Adrián Mills
Adrián Mills, in Spanien geboren und in Pforzheim aufgewachsen, trug schon in seiner Kindheit die leisen Samen dessen in sich, was später sein Klanguniversum werden sollte. Mit sechs Jahren begann er, Geige zu spielen – ein frühes Eintauchen in Melodie, Vibration und Klang als Ausdruck. Mit zwölf bekam er seinen ersten Mixer in die Hände: kein Spielzeug, sondern ein Werkzeug, um zu erforschen, wie Klänge kombiniert, gegeneinander geschoben und miteinander verschmolzen werden können. Mit 16 öffnete sich das Tor zur elektronischen Welt, als ein Freund ihn in die Tiefen des Techno einführte. Diese Begegnung war kein simples Verlieben, sondern ein sich herausbildender Sog – ein Riss in der Oberfläche des Gewohnten, hinter dem Lärm und Rhythmus warteten.

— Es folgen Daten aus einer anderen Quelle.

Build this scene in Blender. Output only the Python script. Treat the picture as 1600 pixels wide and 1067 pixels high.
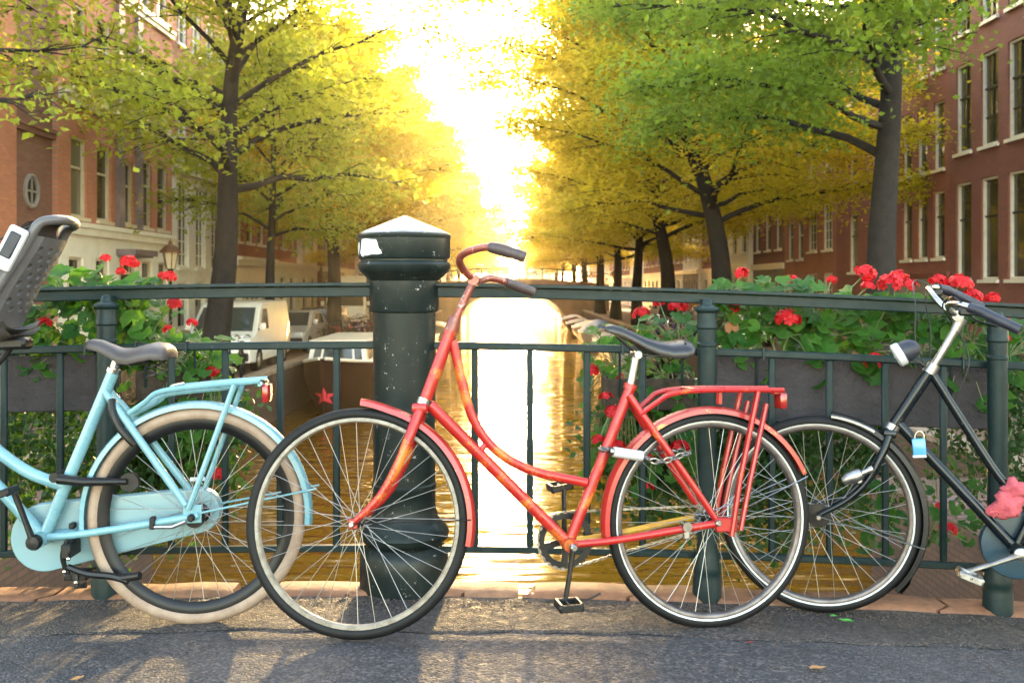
import bpy, bmesh, math, random
import numpy as np
from mathutils import Vector, Matrix, Euler, Quaternion

for o in list(bpy.data.objects):
    bpy.data.objects.remove(o)
SC = bpy.context.scene
COL = SC.collection
R = math.radians
RNG = random.Random(7)

# ------------------------------------------------------------------ camera
EYE = 1.10
cam_d = bpy.data.cameras.new("camera")
cam = bpy.data.objects.new("camera", cam_d)
COL.objects.link(cam)
cam.location = (0, 0, EYE)
cam.rotation_euler = (R(90), 0, 0)
cam_d.sensor_width = 36.0
cam_d.lens = 33.75
cam_d.shift_y = -0.0553
cam_d.clip_start = 0.05
cam_d.clip_end = 3000
cam_d.dof.use_dof = True
cam_d.dof.focus_distance = 3.15
cam_d.dof.aperture_fstop = 6.3
SC.camera = cam

# ------------------------------------------------------------------ sky and sun
SUN_EL, SUN_AZ = R(10.8), R(1.45)          # azimuth measured to the right of +Y
world = bpy.data.worlds.new("World")
SC.world = world
world.use_nodes = True
wn, wl = world.node_tree.nodes, world.node_tree.links
wn.clear()
wo = wn.new("ShaderNodeOutputWorld")
wb = wn.new("ShaderNodeBackground")
ws = wn.new("ShaderNodeTexSky")
ws.sky_type = 'NISHITA'
ws.sun_disc = False
ws.sun_elevation = SUN_EL
ws.sun_rotation = SUN_AZ
ws.air_density = 1.0
ws.dust_density = 1.3
ws.ozone_density = 0.4
ws.altitude = 0
wm = wn.new("ShaderNodeMix"); wm.data_type = 'RGBA'; wm.blend_type = 'MULTIPLY'
wm.inputs[0].default_value = 1.0
wm.inputs[7].default_value = (1.0, 0.88, 0.77, 1)
wl.new(ws.outputs[0], wm.inputs[6])
wl.new(wm.outputs[2], wb.inputs[0])
wb.inputs[1].default_value = 0.15
wl.new(wb.outputs[0], wo.inputs[0])

sun_d = bpy.data.lights.new("sun", 'SUN')
sun = bpy.data.objects.new("sun", sun_d)
COL.objects.link(sun)
sun_d.energy = 2.0
sun_d.angle = R(1.5)
sun_d.color = (1.0, 0.68, 0.30)
sdir = Vector((math.sin(SUN_AZ) * math.cos(SUN_EL), math.cos(SUN_AZ) * math.cos(SUN_EL), math.sin(SUN_EL)))
sun.rotation_euler = (-sdir).to_track_quat('-Z', 'Y').to_euler()

SC.view_settings.view_transform = 'Standard'
SC.view_settings.look = 'None'
SC.view_settings.gamma = 1.0
SC.view_settings.use_curve_mapping = False
SC.view_settings.exposure = 4.05
SC.render.engine = 'CYCLES'
SC.cycles.max_bounces = 7
SC.cycles.transparent_max_bounces = 12
SC.cycles.volume_bounces = 1
SC.cycles.sample_clamp_indirect = 8.0
SC.cycles.caustics_reflective = False
SC.cycles.caustics_refractive = False

# ------------------------------------------------------------------ helpers
def col4(c):
    return (c[0], c[1], c[2], 1.0)

class MB:
    """collects polygons of ONE part and links them as one mesh object"""
    def __init__(s):
        s.v = []; s.f = []; s.m = []
    def add(s, vs, fs, mi=0, M=None):
        b = len(s.v)
        if M is not None:
            vs = [M @ Vector(p) for p in vs]
        s.v.extend([tuple(p) for p in vs])
        s.f.extend([tuple(i + b for i in f) for f in fs])
        s.m.extend([mi] * len(fs))
        return s
    def box(s, c, size, M=None, mi=0):
        x, y, z = size[0] / 2, size[1] / 2, size[2] / 2
        vs = [(c[0] + i * x, c[1] + j * y, c[2] + k * z) for k in (-1, 1) for j in (-1, 1) for i in (-1, 1)]
        fs = [(0, 2, 3, 1), (4, 5, 7, 6), (0, 1, 5, 4), (2, 6, 7, 3), (0, 4, 6, 2), (1, 3, 7, 5)]
        return s.add(vs, fs, mi, M)
    def cbox(s, c, size, b=0.005, M=None, mi=0, seg=1):
        bm = bmesh.new()
        bmesh.ops.create_cube(bm, size=1.0)
        bmesh.ops.scale(bm, vec=size, verts=bm.verts)
        bmesh.ops.bevel(bm, geom=list(bm.edges), offset=min(b, min(size) * .45), segments=seg, affect='EDGES', profile=0.5)
        bmesh.ops.translate(bm, vec=c, verts=bm.verts)
        bm.verts.index_update()
        s.add([v.co[:] for v in bm.verts], [[v.index for v in f.verts] for f in bm.faces], mi, M)
        bm.free()
        return s
    def tube(s, pts, r, n=8, closed=False, caps=True, mi=0, M=None, flat=1.0, ref=None):
        pts = [Vector(p) for p in pts]
        k = len(pts)
        rs = list(r) if hasattr(r, '__len__') else [r] * k
        tans = []
        for i in range(k):
            if closed:
                t = pts[(i + 1) % k] - pts[i - 1]
            else:
                t = pts[min(i + 1, k - 1)] - pts[max(i - 1, 0)]
            tans.append(t.normalized() if t.length > 1e-9 else Vector((0, 0, 1)))
        a = Vector(ref) if ref is not None else Vector((0, 0, 1))
        if abs(a.dot(tans[0])) > 0.95:
            a = Vector((1, 0, 0))
        nrm = (a - tans[0] * a.dot(tans[0])).normalized()
        vs = []
        for i in range(k):
            t = tans[i]
            nrm = (nrm - t * nrm.dot(t))
            nrm = nrm.normalized() if nrm.length > 1e-9 else t.orthogonal().normalized()
            bn = t.cross(nrm)
            for j in range(n):
                an = 2 * math.pi * j / n
                vs.append(pts[i] + nrm * (math.cos(an) * rs[i] * flat) + bn * (math.sin(an) * rs[i]))
        fs = []
        for i in range(k if closed else k - 1):
            i2 = (i + 1) % k
            for j in range(n):
                j2 = (j + 1) % n
                fs.append((i * n + j, i * n + j2, i2 * n + j2, i2 * n + j))
        if caps and not closed:
            fs.append(tuple(range(n))[::-1])
            fs.append(tuple((k - 1) * n + j for j in range(n)))
        return s.add(vs, fs, mi, M)
    def lathe(s, prof, n=32, M=None, mi=0, a0=0.0, a1=2 * math.pi, mis=None, closed_prof=False):
        full = abs(a1 - a0 - 2 * math.pi) < 1e-6
        na = n if full else n + 1
        k = len(prof)
        vs = []
        for i in range(na):
            a = a0 + (a1 - a0) * i / n
            for (r, z) in prof:
                vs.append((r * math.cos(a), r * math.sin(a), z))
        b = len(s.v)
        fs, ms = [], []
        for i in range(n):
            i2 = (i + 1) % na
            for j in range(k if closed_prof else k - 1):
                j2 = (j + 1) % k
                q = [i * k + j, i2 * k + j, i2 * k + j2, i * k + j2]
                if prof[j][0] < 1e-7: q = [q[0], q[2], q[3]]
                elif prof[j2][0] < 1e-7: q = [q[0], q[1], q[2]]
                fs.append(tuple(q)); ms.append(mis[j] if mis else mi)
        s.add(vs, fs, 0, M)
        s.m[-len(ms):] = ms
        return s
    def extrude_poly(s, poly, d0, d1, axis='y', mi=0, M=None):
        """polygon in the other two axes extruded along axis"""
        k = len(poly)
        def P(p, d):
            return {'y': (p[0], d, p[1]), 'x': (d, p[0], p[1]), 'z': (p[0], p[1], d)}[axis]
        vs = [P(p, d0) for p in poly] + [P(p, d1) for p in poly]
        fs = [tuple(range(k))[::-1], tuple(range(k, 2 * k))]
        fs += [(i, (i + 1) % k, k + (i + 1) % k, k + i) for i in range(k)]
        return s.add(vs, fs, mi, M)
    def loft(s, rings, closed_ring=False, mi=0, caps=False, M=None):
        n = len(rings[0]); vs = [p for r in rings for p in r]; fs = []
        for i in range(len(rings) - 1):
            for j in range(n if closed_ring else n - 1):
                j2 = (j + 1) % n
                fs.append((i * n + j, i * n + j2, (i + 1) * n + j2, (i + 1) * n + j))
        if caps:
            fs.append(tuple(range(n))[::-1]); fs.append(tuple((len(rings) - 1) * n + j for j in range(n)))
        return s.add(vs, fs, mi, M)
    def mesh(s, name, mats, smooth=True, angle=40):
        me = bpy.data.meshes.new(name)
        me.from_pydata(s.v, [], s.f)
        for m in (mats if isinstance(mats, (list, tuple)) else [mats]):
            me.materials.append(m)
        if any(s.m):
            me.polygons.foreach_set('material_index', s.m)
        if smooth:
            me.polygons.foreach_set('use_smooth', [True] * len(me.polygons))
            me.update()
            me.set_sharp_from_angle(angle=R(angle))
        me.update()
        return me
    def build(s, name, mats, parent=None, smooth=True, angle=40, M=None):
        return link(name, s.mesh(name, mats, smooth, angle), parent, M)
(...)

In den frühen Jahren bewegte sich Mills im lokalen Underground: kleine Clubs in und um Pforzheim, Raves und Veranstaltungen, die überregional kaum bekannt sind. Aber genau dort lernte er, wie man eine Menge spürt und wie sich Puls und Energie auf den Tanzboden übertragen. Im Gotec Club in Karlsruhe und im Connex Club in Mannheim fand er erste Resident-Stellungen, dauerhafte Orte, an denen er sein Setspektrum und die Wirkung seiner Auswahl, Übergänge und Lautstärke schulte.
Ein wichtiger Wendepunkt kam 2021 mit mehreren Veröffentlichungen: AFTERHOURINPARIS auf dem Label Katana Cologne sowie Ferrari F40 über das Imprint Concrete Berlin. Diese Stücke waren mehr als nur Tracks – sie waren Momentaufnahmen seiner Reife und seiner Fähigkeit, Härte und Atmosphäre, rohe Energie und kontemplative Spannungen zusammenzubringen. Mit der Gründung seines Labels und Kollektivs 240 km/h im Jahr 2022 manifestierte sich sein Wunsch, nicht nur Teil einer Szene zu sein, sondern eine Klanggemeinschaft bewusst zu formen: Künstler mit ähnlicher Ästhetik, die sich durch harte Sounds, Visionen und eine kompromisslose Klangästhetik auszeichnen.
Seine Musik lässt sich nicht einfach etikettieren. Sie oszilliert an der Schnittstelle von (Early) Hardstyle, Hardcore, Acid und hartem Techno und ist durchsetzt von Einflüssen aus Ghetto-Vibes sowie Vocal-Samples, die nicht nur Effekte sind, sondern Emotionen transportieren. In seinen Produktionen gibt es Momente, in denen der Schlag der Kickdrum wie ein Herzschlag wirkt, in denen die Acid-Line und die verzerrte Synthfläche fast schreien. Aber es gibt auch Augenblicke, in denen sich Raum und Atmung öffnen – Stille, Hall, dunkle Flächen, die wie Schatten zwischen grellem Licht wirken.
Die Emotionen in seiner Musik sind ambivalent: ein Durst nach Eskalation und gleichzeitig die Sehnsucht nach Transzendenz. Seine Tracks und Sets fordern und provozieren das Publikum und katapultieren es in Zustände gesteigerter Wahrnehmung. Aber sie schenken auch Ruhe – nicht als Schwäche, sondern als notwendiges Innehalten, damit die nächste Explosion ihre Wirkung entfalten kann. Nostalgie schwingt mit: Heimat, Kindheit, Erinnerung. Sie ist nicht explizit, sondern ein atmosphärisches Echo, das sich hinter den harten Klängen verbirgt und sie gleichzeitig menschlich macht.
Künstlerisch hat sich Adrián Mills in den letzten Jahren deutlich weiterentwickelt. In der frühen Phase stand Energie und Direktheit im Vordergrund: Rave-Sound, rohe Drums, kraftvolle Acidlinien und Vocalparolen. Inzwischen tritt in seinen Produktionen und Sets eine raffiniertere Dramaturgie hervor: Kurven, Spannung, Brüche, Rückzug und Rückkehr. Sein Label 240 km/h publiziert nicht nur Tracks, sondern auch Kompilationen und Projekte mit mehreren Künstlern sowie gemeinsame Visionen. Das ästhetische Konzept wird also breiter gedacht. Dies wird etwa bei der INTERGALÁCTICO EP (2024) deutlich: Sie ist roh und hypnotisch und gleichzeitig vielschichtig. Titel wie „Átlantis“, „La Casa“ oder „Área Azul“ arbeiten nicht nur mit Härte, sondern auch mit Klangfarbe, Tempowechsel und Stimmungsarbeit.